En tout cas Merlin ne nous a pas laissé indifférent! C’est un vrai jeu de gestion, de placement et de gain de PV. Il est complet, bien illustré et très plaisant. La thématique du Roi Arthur et de Merlin l’enchanteur est plaisante, même si comme souvent dans ce genre de jeu elle n’est pas prépondérante. Mais suffisamment présente pour y être agréable.
Il y a beaucoup d’aspects à gérer en même temps, et le fait d’avoir un plateau immense au centre + un plateau individuel + une zone pour le domaine + les cartes objectifs et leur défausse doit suffire à vous en convaincre. L’interactivité se limite à jeter un œil à ce que font les adversaires pour veiller à ne pas perdre l’influence d’une province (chacun est libre de placer ses marqueurs d’influence dans une province, mais lors du décompte final c’est le chevalier majoritaire qui emporte la mise), et parfois venir prendre la place d’un de ses serviteurs dans une province.

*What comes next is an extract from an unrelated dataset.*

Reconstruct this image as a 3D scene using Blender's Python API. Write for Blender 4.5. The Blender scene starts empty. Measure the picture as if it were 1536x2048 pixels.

Plusieurs stratégies sont donc possibles vu le nombre d’éléments en jeu, et le fait que presque tout ce qui se trouve sur les plateaux peut rapporter des PV. Mais pour avoir un œil partout, il faut planifier ses déplacements sur la roue des actions, accomplir des quêtes et faire attention aux 3 décomptes intermédiaires pour scorer un maximum!!
Merci à Les Jeux du Stan de nous avoir donné l’occasion de l’essayer, et à Barbara de chez Queen Games pour nous avoir présenté le jeu!